(Dataset entries)
───

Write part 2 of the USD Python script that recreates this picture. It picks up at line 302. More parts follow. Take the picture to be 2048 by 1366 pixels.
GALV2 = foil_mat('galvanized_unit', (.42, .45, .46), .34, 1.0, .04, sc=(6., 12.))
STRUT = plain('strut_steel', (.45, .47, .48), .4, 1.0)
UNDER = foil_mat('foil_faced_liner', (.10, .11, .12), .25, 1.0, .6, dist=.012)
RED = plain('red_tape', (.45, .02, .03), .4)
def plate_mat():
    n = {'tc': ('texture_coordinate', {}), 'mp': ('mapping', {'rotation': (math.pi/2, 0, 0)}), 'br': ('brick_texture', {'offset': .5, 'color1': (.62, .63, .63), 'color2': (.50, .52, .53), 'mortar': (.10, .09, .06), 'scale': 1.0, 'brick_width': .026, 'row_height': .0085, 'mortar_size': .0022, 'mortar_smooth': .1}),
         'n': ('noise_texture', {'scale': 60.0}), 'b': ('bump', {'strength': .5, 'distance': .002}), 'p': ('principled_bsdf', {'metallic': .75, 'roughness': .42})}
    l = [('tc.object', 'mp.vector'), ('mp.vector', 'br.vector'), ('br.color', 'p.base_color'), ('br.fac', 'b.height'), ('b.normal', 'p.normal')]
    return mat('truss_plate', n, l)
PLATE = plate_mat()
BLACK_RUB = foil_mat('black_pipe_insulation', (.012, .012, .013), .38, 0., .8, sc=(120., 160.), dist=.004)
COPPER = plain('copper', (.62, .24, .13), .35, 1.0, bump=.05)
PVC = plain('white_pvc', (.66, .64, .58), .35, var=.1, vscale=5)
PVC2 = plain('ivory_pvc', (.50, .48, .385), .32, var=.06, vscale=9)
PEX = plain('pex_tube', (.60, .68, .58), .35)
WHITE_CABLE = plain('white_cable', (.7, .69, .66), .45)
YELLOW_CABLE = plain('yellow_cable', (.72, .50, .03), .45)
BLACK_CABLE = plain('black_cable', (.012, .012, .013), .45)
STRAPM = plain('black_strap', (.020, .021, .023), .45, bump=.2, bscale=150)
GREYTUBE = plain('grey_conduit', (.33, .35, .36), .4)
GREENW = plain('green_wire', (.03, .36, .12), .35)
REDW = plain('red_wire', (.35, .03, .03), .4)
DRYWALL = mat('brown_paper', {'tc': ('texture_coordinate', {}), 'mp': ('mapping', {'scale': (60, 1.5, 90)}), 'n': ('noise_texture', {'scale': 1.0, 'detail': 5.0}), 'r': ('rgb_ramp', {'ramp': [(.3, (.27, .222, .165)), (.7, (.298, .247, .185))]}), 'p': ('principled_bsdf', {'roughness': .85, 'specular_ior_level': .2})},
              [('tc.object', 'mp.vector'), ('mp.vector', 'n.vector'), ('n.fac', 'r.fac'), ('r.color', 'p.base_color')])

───

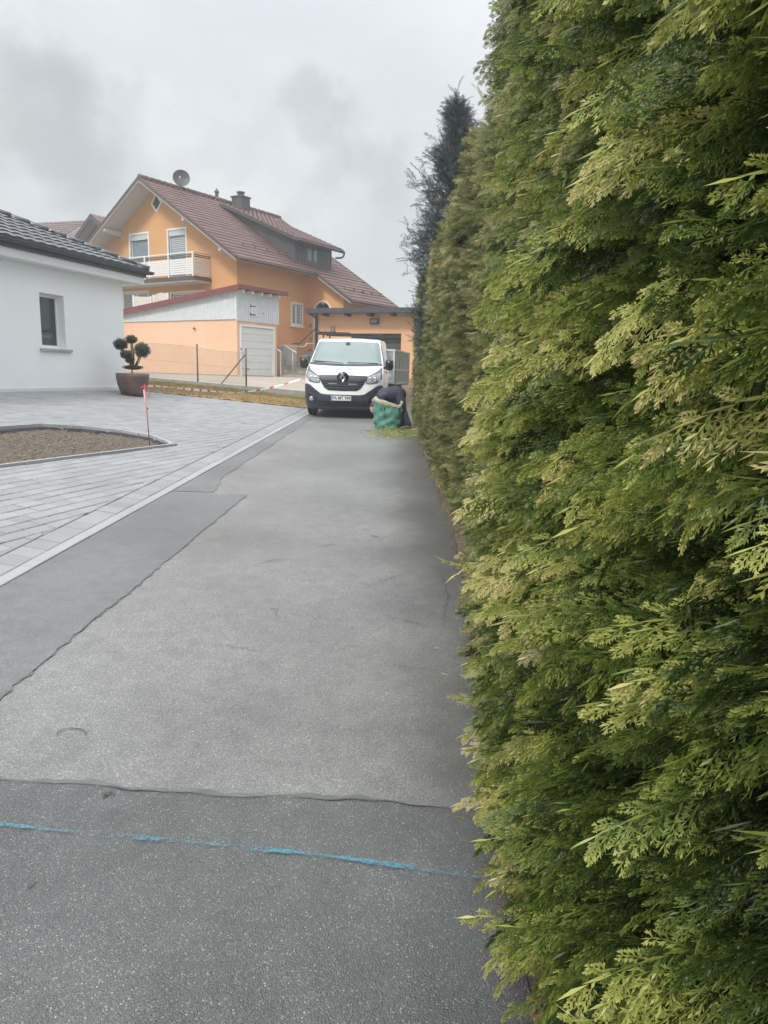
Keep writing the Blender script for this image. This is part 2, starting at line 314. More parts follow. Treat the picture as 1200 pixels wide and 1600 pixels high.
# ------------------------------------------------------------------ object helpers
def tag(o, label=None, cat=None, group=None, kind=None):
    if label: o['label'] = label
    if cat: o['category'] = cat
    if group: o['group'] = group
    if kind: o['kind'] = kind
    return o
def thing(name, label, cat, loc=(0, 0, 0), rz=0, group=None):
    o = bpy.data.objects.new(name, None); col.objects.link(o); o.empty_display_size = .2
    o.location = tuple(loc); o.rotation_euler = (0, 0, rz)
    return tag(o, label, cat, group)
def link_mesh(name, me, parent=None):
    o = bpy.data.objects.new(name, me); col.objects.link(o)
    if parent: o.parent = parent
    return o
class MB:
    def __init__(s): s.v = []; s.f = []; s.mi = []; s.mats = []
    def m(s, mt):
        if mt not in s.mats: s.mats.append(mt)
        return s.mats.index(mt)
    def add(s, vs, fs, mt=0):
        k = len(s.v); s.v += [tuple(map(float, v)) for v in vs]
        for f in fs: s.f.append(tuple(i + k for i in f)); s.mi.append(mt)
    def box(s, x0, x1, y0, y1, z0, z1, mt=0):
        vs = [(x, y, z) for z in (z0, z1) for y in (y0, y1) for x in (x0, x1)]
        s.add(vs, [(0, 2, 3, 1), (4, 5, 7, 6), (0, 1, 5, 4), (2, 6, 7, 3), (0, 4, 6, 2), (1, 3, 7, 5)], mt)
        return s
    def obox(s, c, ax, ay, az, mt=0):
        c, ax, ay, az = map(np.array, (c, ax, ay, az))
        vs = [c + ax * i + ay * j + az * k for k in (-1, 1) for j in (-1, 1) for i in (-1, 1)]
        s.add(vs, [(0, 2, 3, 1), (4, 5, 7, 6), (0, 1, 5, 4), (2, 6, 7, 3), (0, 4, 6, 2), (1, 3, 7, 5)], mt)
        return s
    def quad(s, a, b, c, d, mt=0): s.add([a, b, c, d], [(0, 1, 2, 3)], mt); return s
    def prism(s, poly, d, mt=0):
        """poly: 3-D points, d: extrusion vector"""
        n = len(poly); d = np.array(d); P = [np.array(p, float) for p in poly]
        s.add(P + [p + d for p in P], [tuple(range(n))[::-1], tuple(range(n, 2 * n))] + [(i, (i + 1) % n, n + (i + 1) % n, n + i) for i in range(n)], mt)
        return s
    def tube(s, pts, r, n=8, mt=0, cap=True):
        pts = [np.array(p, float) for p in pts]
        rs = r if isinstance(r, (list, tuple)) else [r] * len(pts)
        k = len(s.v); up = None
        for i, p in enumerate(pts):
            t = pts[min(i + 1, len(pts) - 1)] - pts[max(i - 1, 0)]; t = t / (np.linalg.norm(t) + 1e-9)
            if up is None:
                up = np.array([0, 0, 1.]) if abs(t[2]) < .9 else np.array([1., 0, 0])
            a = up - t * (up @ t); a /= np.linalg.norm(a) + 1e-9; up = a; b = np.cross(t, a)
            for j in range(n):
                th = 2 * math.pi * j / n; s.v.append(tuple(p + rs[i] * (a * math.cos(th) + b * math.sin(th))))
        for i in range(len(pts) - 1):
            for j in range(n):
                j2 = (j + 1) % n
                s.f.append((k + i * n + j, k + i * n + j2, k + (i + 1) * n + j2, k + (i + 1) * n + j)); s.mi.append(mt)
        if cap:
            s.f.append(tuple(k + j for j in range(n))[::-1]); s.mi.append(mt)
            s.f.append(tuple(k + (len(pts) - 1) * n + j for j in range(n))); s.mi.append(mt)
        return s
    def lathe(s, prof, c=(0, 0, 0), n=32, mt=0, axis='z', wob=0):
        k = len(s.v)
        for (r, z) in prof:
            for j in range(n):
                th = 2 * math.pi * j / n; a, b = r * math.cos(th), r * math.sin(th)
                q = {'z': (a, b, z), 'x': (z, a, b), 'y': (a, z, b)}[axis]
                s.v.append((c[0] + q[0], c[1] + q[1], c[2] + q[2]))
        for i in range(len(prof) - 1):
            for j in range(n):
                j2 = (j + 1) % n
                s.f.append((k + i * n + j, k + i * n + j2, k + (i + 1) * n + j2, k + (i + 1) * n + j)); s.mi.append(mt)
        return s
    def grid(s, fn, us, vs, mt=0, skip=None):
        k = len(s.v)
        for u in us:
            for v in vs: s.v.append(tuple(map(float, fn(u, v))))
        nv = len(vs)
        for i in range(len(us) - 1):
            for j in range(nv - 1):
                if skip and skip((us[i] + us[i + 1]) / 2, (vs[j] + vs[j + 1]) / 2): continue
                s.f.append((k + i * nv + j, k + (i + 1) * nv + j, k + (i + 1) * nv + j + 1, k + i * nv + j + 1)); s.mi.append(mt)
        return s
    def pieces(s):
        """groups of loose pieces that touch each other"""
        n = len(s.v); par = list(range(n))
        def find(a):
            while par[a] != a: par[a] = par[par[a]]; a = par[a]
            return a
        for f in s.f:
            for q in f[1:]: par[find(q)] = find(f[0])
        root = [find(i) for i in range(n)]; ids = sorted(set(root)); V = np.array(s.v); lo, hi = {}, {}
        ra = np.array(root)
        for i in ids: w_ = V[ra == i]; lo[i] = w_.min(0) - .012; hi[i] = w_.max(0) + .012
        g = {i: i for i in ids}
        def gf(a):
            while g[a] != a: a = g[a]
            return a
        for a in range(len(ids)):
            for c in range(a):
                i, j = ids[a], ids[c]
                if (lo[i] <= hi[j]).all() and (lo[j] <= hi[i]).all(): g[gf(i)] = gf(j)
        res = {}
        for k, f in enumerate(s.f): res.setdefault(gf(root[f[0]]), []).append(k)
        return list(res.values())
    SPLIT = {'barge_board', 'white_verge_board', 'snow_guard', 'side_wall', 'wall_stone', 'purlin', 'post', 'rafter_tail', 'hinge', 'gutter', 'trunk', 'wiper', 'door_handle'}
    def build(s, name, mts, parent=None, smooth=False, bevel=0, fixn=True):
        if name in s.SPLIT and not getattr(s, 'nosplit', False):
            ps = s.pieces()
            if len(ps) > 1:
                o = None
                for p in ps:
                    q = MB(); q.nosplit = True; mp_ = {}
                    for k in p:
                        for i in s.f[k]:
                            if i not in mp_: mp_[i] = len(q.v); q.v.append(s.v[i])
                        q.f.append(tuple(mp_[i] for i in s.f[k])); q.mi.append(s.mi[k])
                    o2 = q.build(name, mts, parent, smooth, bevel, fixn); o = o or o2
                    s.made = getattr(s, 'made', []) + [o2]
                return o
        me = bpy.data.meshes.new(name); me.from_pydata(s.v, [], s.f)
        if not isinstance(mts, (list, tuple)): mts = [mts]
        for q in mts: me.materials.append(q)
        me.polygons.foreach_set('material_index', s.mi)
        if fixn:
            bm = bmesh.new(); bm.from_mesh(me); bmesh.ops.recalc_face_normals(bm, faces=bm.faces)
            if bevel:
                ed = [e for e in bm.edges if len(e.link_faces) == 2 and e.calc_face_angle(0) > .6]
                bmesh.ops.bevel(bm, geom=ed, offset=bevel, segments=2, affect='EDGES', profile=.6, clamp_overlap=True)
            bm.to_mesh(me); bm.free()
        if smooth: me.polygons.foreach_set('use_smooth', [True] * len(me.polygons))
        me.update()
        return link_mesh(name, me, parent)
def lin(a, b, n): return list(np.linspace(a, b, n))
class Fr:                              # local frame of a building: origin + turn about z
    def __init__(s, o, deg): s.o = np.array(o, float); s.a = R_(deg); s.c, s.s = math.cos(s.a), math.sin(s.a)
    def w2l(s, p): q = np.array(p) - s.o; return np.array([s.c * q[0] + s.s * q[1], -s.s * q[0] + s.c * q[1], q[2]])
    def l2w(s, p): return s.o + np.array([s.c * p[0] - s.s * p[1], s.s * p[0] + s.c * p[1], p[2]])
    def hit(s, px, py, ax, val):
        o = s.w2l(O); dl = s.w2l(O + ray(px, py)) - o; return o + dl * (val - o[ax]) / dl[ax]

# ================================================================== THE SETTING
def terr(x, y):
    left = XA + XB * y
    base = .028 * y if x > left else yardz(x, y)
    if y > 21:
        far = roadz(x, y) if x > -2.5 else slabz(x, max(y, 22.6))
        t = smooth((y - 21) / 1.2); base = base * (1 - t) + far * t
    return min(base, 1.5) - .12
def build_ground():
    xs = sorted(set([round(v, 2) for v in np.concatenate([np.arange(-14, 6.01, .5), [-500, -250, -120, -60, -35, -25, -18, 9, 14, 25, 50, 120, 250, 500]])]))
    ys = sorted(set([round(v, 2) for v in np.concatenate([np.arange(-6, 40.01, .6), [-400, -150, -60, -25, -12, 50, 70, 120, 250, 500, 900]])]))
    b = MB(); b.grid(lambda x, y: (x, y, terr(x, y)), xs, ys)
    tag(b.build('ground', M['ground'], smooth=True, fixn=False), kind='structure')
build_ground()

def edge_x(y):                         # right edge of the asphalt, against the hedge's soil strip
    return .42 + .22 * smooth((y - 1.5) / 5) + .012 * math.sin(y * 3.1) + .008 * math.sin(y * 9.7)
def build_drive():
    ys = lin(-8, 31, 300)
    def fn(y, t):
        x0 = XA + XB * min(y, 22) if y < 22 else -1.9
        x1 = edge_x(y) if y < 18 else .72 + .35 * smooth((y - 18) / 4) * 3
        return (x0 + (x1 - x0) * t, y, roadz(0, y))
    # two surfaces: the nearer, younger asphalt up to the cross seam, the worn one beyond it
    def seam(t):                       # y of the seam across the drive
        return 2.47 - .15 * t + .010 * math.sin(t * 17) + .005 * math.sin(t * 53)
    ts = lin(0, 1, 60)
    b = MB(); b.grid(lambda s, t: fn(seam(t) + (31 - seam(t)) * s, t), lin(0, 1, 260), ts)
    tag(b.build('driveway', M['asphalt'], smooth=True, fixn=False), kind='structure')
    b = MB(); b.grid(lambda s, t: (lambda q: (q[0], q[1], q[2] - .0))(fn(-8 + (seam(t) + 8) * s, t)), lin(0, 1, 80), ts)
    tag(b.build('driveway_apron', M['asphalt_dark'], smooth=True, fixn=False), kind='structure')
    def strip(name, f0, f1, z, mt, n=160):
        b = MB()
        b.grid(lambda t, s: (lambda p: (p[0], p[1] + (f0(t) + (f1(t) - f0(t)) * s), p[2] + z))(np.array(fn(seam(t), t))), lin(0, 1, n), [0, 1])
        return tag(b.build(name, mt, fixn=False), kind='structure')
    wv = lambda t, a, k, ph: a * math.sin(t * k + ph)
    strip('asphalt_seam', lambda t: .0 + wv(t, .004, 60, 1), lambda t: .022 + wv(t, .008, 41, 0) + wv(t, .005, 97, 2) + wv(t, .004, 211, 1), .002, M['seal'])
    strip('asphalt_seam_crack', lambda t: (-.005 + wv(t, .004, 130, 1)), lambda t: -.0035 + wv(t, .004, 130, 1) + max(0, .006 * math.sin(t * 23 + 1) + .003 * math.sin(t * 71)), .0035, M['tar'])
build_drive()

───

Task directions:
From the material above, gather all lines that include the string "follow" and copy them.

Problem solution:
Write part 2 of the USD Python script that recreates this picture. It picks up at line 302. More parts follow. Take the picture to be 2048 by 1366 pixels.
Keep writing the Blender script for this image. This is part 2, starting at line 314. More parts follow. Treat the picture as 1200 pixels wide and 1600 pixels high.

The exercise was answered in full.